In a word, between the poem "The Mosquito Writes" and Maria Bonomi’s illustration there is a relationship of convergence, between the illustration of Eleonora Affonso and the poem there is a detour, and Beatriz Berman’s illustration is in contradiction with the poem.

 

Conclusion

The illustration establishes a semantic relationship with the text. In ideal cases, a relationship of coherence, here designated as intersemiotic coherence for it articulates two semiotic systems: the visual and verbal languages. There is not a differing nature between contradiction and detour, but a varying intensity, whose limit is hard to determine with precision. Convergence is never an absolute equivalence, due to the differences between both languages, verbal and visual. For that reason, we won’t ask for an illustration to represent everything denoted in a given text, because it can pose a metonymical relationship with the text, which in turn could be more exciting that the minute reference. Not even will we ask from the illustration to translate all the connotations of a text, since that is not feasible, due to the differences between both languages, something that occurs even in the translation of a text from one language to another.

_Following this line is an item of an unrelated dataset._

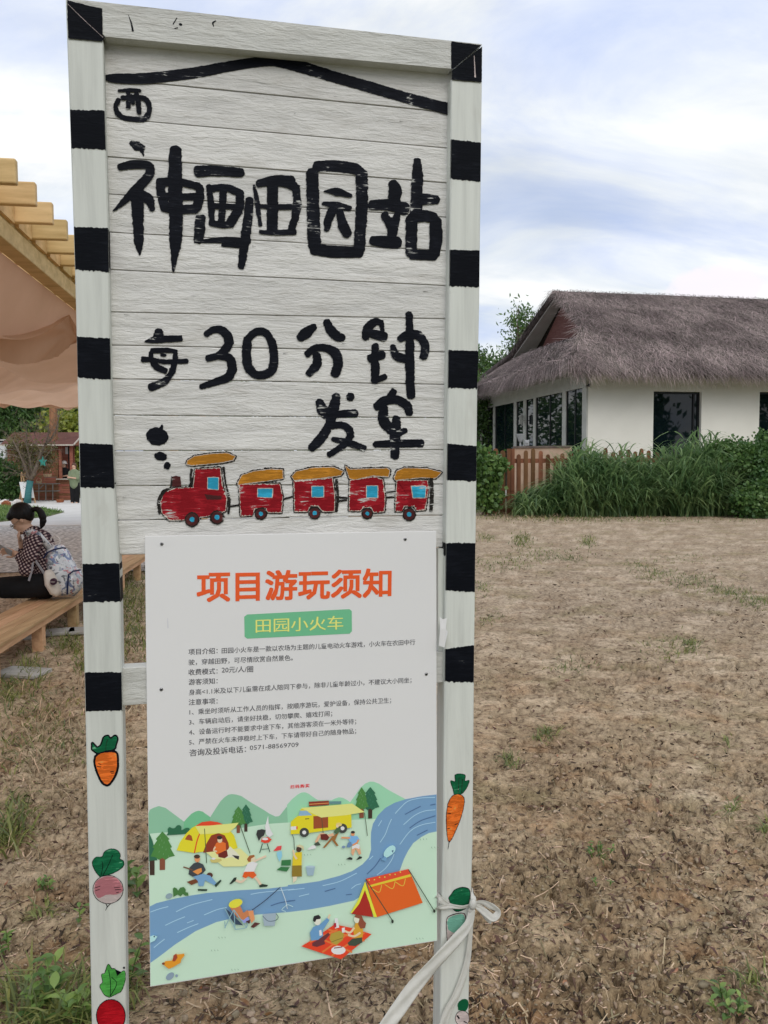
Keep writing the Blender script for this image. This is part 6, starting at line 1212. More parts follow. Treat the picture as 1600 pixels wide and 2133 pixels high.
for i, (px, py, lb) in enumerate(((30, 1330, 'pale flat stone slab on the earth under the near bench legs'), (110, 1322, 'pale stone slab between the second and third bench legs'), (180, 1318, 'pale slab half hidden by the left striped post'), (40, 1408, 'broken pale slab beside the nearest bench leg'))):
    c = G(px, py); a = random.uniform(-.4, .4); b = MB(); b.box(c + [0, .05, .012], (.34, .22, .03), (np.array([math.cos(a), math.sin(a), 0]), np.array([-math.sin(a), math.cos(a), 0]), np.array([0, 0, 1.]))); b.build('stone_slab', M['slab'], bevel=.008, label=lb, cat='stone slab')
M['rust'] = mat('orange_brown_post_wood', (0.22, 0.10, 0.05), (0.34, 0.17, 0.085), rough=.8, scale=2, stretch=(6, 6, .6), bump=.2, bscale=12)
pb0 = G(114, 1044); ptop = D(111, 846, pb0[1]); b = MB(); b.bar(pb0, ptop, .24, .24, up=(0, 1, 0)); b.build('post', M['rust'], per, label='orange-brown square post at the far end by the little shed')

# =================================================================== SHED and things beside it
SY = G(120, 1046)[1] + .7
def sx(px, Y=SY): return D(px, 965, Y)[0]
def sz(py, Y=SY): return D(100, py, Y)[2]
M['shedw'] = mat('reddish_shed_boards', (0.20, 0.075, 0.04), (0.30, 0.13, 0.075), rough=.8, scale=2, stretch=(.5, .5, 8), tint=.3)
M['shedr'] = mat('dark_red_roof_felt', (0.10, 0.040, 0.032), (0.15, 0.065, 0.05), rough=.85, scale=3)
M['trimw'] = mat('pale_trim', (0.5, 0.44, 0.38), (0.6, 0.55, 0.48), rough=.7, scale=3)
shed = empty('shed', (sx(60), SY + .8, 0), 'little red-brown wooden shed with a dark red roof and open serving hatch', 'shed')
def boards(b, x0, x1, y, z0, z1, h=.095, m=0):
    z = z0
    while z < z1 - .01: b.box(((x0 + x1) / 2, y + random.uniform(-.004, .004), z + h / 2), (x1 - x0, .025, h - .008), m=m); z += h
b = MB(); boards(b, sx(16), sx(121), SY, .05, sz(926)); b.build('wall_boards', M['shedw'], shed, kind='stuff')
b = MB(); boards(b, sx(121), sx(147), SY - .02, .05, sz(999)); b.build('counter_boards', M['shedw'], shed, kind='stuff')
b = MB(); b.box(((sx(119) + sx(149)) / 2, SY - .06, sz(998)), (sx(149) - sx(119), .22, .04)); b.build('counter_top', M['trimw'], shed)
for x in (118, 125.5, 148.5): b = MB(); b.box((sx(x), SY + .02, sz(926) / 2), (.10, .10, sz(926))); b.build('corner_post', M['shedw'], shed)
for x in (138,): b = MB(); b.box((sx(x), SY + .3, sz(926) / 2 + .2), (.05, .05, sz(926) - .4)); b.build('door_frame', M['dframe'], shed)
b = MB(); b.box((sx(70), SY + 1.7, sz(926) / 2), (sx(121) - sx(16), .05, sz(926))); b.build('back_wall', M['shedw'], shed)
b = MB(); RY = SY + .9; ez = sz(928); rzz = D(100, 903, RY)[2]; xa, xb = sx(9), sx(160)
for ya, sgn in ((SY - .3, 1), (SY + 2.1, -1)):
    q = [np.array([xa, ya, ez]), np.array([xb, ya, ez]), np.array([xb, RY, rzz]), np.array([xa, RY, rzz])]; b.add(q + [v_ + [0, 0, .05] for v_ in q], [(3, 2, 1, 0), (4, 5, 6, 7), (0, 1, 5, 4), (1, 2, 6, 5), (2, 3, 7, 6), (3, 0, 4, 7)])
b.build('roof', M['shedr'], shed)
b = MB(); b.add([(xb, SY - .2, ez), (xb, SY + 2.0, ez), (xb, RY, rzz)], [(0, 1, 2)]); b.add([(xa, SY - .2, ez), (xa, SY + 2.0, ez), (xa, RY, rzz)], [(2, 1, 0)]); b.build('gable', M['shedw'], shed)
b = MB(); b.bar((xa, SY - .32, ez + .01), (xb, SY - .32, ez + .01), .03, .055); b.bar((xb + .02, SY - .32, ez + .02), (xb + .02, RY, rzz + .03), .03, .055); b.build('fascia', M['trimw'], shed)
b = MB(); b.box((sx(131), SY + .5, sz(938)), (.16, .03, .30)); b.build('white_card', M['notice'], label='small white card hanging inside the shed hatch', cat='card')
WW = mat('white_shed_wall', (0.6, 0.62, 0.62), (0.72, 0.73, 0.72), rough=.8, scale=1); 
wl = empty('white_outbuilding', (D(-20, 965, 34.5)[0], 34.5, 0), 'white outbuilding cut off at the left edge beside the red shed', 'outbuilding')
b = MB(); x1_ = D(13, 965, 34.5)[0]; b.box((x1_ - 3, 35.5, D(0, 921, 34.5)[2] / 2), (6, 2, D(0, 921, 34.5)[2])); b.build('wall', WW, wl); b = MB(); b.box((x1_ - 2.95, 35.5, D(0, 918, 34.4)[2] + .03), (6.3, 2.3, .07)); b.build('roof', M['slab'], wl)
M['leafivy'] = leafmat('ivy_leaf', (0.03, 0.085, 0.02), (0.07, 0.15, 0.035)); M['leafrust'] = leafmat('reddish_vine_leaf', (0.16, 0.10, 0.035), (0.12, 0.15, 0.04))
tree('climber', 'dark green ivy thicket at the left edge under the pergola', 'climber', g0(20, 32), [lob(8, 1002, 32, 30, 36, 12), lob(34, 1012, 32, 12, 26, 10), lob(-15, 990, 32, 34, 40, 14), lob(24, 978, 32, 13, 12, 10)], 420, 28, .13, M['leafivy'], .8, .2, .05, sp_=.13)
tree('climber', 'reddish green vine covering the left half of the shed wall', 'climber', g0(50, 31.0), [lob(40, 940, 31.1, 26, 24, 6), lob(65, 950, 31.1, 28, 28, 6), lob(95, 960, 31.1, 15, 25, 6), lob(38, 910, 31.6, 26, 6, 8), lob(100, 935, 31.0, 8, 14, 5)], 190, 15, .10, M['leafrust'], .6, .3, .03, sp_=.14)
# background trees
for i, (px, Y, w_, zt2, mt_, lb, asp, dr_, ls) in enumerate(((-20, 44, 60, 770, 'leafwil', 'tall green bamboo-like tree at the left edge behind the shed', .22, 1.0, .42), (45, 46, 62, 790, 'leafwil', 'feathery green tree behind the middle of the shed roof', .22, 1.0, .42), (95, 50, 40, 815, 'leafmid', 'darker green tree showing between the feathery tree and the yellow one', .4, .5, .35),
        (135, 40, 42, 862, 'leafyel', 'bright yellow-green tree behind the right end of the shed', .5, .2, .28), (172, 41, 34, 880, 'leafyel', 'second yellow-green tree by the left striped post', .5, .2, .28), (165, 52, 60, 780, 'leafmid', 'dark tree high behind the yellow-green trees', .4, .5, .4))):
    cz = (zt2 + 965) / 2; ls_ = [lob(px + dx_ * w_, cz + dz_ * (965 - zt2) * .5, Y, w_ * .55, (965 - zt2) * .35) for dx_, dz_ in ((-.4, .3), (.4, .25), (0, -.35), (0, .4), (-.3, -.1), (.35, -.15), (.5, .75), (-.5, .75))]
    tree('tree', lb, 'tree', g0(px, Y), ls_, 260, 24, ls, M[mt_], asp, dr_, .18, sp_=.42)
def treeline(label, mt, rows, n, ls, asp):
    cs = []
    for x_, y_, w_, h_ in rows:
        for _ in range(n): d = rng.normal(0, 1, 3); d /= np.linalg.norm(d); cs.append(np.array([x_, y_, h_ * .52]) + d * [w_, w_ * .7, h_ * .48] * rng.uniform(.5, 1) ** .5)
    v, f, t = leaves(cs, .4 * ls / .45, 24, ls, asp); mesh_np('treeline', v, f, mt, tint=t, kind='stuff', label=label, cat='trees')
treeline('mass of green trees far behind the big signboard', M['leafmid'], [(-9, 46, 2.6, 6.5), (-4.5, 48, 2.8, 7), (0.5, 47, 2.6, 6.2), (4.5, 52, 2.4, 4.8), (-13, 52, 3, 7)], 110, .45, .4)
treeline('unseen mass of dark trees added behind the camera for the window reflections', M['leafdark'], [(16, -10, 4, 8), (24, -6, 4, 9), (33, -3, 4, 8), (42, 2, 4, 9), (10, -16, 4, 9)], 90, .8, .5)  # out of view, added so the front windows reflect dark foliage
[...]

If we grasp that illustration is an image going along with a text and not its substitute, and if we understand that the relationship between illustration and text is not one of paraphrase or translation, but of coherence, then, this opens up a whole new realm of possibilities of convergence toward the text, a convergence that does not limit the exploring of visual language, but, on the contrary, might stimulate it.

 

Bibliography


MEIRELES, Cecília. Ou isto ou aquilo. Il. Maria Bonomi. São Paulo: Giroflé, 1964.
_____. _____. Il. Eleonora Affonso. 2.ed. Rio de Janeiro: Civilização Brasileira, 1977.
_____. _____. Org. Walmir Ayala. Il. Beatriz Berman. 2.ed. Rio de Janeiro: Nova Fronteira, 1990.